Mar 12, 2009, 22:04 (0 Talkback[s])

"IBM Punch Card
Data storage no longer grows on trees, but that hasn't always been the case. We have to set our DeLorean for the 18th century to witness the birth of punch cards, which consisted of hard card stock with punched holes to represent data. In 1881, Herman Hollerith, who would later form IBM, designed a paper punch machine to tabulate census date. It had taken the U.S. Census Bureau eight years to complete the 1880 census, but thanks to Hollerith's invention, that time was reduced to just one year. The format really came into its own as a data processing technology in the 1900s, and by 1937, IBM was churning out up to 10 million punch cards each day. The paper-based storage medium remained prominent up until the 1970s before giving way to magnetic tape.

"Paper Tape
Similar to punch cards, paper tape contained patterns of holes to represent recorded data. But unlike its rigid counterpart, rolls of paper tape could feed much more data in one continuous stream, and it was incredibly cheap to boot. The same couldn't be said for the hardware involved.

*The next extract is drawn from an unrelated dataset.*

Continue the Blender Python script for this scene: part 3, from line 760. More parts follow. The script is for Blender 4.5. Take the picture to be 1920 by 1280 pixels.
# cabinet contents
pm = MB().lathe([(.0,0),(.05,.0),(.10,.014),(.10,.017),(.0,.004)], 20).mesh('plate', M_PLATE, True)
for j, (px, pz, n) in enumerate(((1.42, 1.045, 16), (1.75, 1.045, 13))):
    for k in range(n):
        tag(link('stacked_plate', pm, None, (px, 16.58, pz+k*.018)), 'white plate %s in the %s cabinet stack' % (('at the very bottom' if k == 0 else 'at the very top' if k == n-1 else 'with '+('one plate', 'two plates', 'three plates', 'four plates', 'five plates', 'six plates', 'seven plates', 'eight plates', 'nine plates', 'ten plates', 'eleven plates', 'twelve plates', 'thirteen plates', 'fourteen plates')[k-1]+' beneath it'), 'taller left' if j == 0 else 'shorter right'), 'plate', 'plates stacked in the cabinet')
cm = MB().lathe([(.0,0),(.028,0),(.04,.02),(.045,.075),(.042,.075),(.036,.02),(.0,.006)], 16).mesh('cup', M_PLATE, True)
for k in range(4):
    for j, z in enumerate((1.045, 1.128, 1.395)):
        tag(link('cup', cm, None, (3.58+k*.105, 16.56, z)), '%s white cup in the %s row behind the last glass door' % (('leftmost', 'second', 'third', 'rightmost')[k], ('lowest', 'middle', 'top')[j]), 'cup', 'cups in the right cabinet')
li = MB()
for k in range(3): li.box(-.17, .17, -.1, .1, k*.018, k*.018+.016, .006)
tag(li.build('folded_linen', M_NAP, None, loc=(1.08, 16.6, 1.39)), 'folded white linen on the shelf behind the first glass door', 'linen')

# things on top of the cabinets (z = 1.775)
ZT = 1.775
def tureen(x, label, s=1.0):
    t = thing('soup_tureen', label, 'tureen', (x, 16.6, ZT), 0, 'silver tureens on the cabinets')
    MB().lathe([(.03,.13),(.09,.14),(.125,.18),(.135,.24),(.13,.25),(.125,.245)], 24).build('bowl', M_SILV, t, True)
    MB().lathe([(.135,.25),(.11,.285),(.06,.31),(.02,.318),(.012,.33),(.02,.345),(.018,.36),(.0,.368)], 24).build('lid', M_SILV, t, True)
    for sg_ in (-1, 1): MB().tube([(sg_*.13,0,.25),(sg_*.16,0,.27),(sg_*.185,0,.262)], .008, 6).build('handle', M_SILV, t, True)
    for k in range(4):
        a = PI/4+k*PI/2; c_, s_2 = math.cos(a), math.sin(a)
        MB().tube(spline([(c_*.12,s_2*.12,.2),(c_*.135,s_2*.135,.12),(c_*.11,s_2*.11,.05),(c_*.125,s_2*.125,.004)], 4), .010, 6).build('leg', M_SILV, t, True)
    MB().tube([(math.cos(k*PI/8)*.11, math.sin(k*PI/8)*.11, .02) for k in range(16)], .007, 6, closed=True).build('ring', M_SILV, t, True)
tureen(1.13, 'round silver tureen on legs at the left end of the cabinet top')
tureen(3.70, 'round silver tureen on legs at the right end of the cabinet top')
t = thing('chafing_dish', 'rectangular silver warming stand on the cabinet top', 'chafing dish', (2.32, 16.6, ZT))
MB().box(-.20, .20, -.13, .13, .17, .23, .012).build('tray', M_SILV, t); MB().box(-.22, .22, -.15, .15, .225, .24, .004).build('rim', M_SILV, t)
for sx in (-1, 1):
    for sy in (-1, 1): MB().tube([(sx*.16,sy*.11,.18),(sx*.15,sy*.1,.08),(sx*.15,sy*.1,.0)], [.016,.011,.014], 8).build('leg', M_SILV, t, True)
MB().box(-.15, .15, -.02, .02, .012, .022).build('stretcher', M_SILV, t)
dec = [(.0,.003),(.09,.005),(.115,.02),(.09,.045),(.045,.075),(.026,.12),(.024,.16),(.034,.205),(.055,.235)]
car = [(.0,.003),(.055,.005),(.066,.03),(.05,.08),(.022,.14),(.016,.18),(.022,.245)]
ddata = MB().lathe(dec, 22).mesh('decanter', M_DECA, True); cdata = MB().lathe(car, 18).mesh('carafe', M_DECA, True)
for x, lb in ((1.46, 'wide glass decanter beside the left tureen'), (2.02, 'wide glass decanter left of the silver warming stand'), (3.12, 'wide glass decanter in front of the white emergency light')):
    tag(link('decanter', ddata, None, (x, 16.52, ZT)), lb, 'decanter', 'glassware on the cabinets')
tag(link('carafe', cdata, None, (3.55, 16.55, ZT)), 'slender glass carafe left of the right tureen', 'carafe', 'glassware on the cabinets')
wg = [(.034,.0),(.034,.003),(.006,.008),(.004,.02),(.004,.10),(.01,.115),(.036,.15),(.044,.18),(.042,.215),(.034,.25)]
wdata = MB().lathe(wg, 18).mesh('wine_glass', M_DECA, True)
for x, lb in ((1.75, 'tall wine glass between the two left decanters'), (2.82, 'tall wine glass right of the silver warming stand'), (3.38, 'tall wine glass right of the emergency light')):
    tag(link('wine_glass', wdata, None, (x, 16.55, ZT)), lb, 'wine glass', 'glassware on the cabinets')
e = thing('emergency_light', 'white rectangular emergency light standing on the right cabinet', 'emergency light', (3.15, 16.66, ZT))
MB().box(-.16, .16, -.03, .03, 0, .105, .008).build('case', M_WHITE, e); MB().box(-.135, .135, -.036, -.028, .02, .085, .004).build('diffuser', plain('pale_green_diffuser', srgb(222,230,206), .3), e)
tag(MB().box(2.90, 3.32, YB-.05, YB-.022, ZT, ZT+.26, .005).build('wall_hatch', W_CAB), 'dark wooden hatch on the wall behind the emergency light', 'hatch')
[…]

In 1966, HP introduced the 2753A Tape Punch, which boasted a blistering fast tape pinch speed of 120 characters per second and sold for $4,150. Yikes!

IBM Magnetic Tape
Elvis Presley, Buddy Holly, and magnetic tape all rose to prominence in the 1950s, and it was the latter that helped shape the recording industry. Magnetic tape also changed the computing landscape by making long-term storage of vasts amount of data possible. A single reel of the oxide coated half-inch tape could store as much information as 10,000 punch cards, and most commonly came in lengths measuring anywhere from 2400 to 4800 feet. The long length presented plenty of opportunities for tears and breaks, so in 1952, IBM devised bulky floor standing drives that made use of vacuum columns to buffer the nickel-plated bronze tape. This helped prevent the media from ripping as it sped and up and slowed down."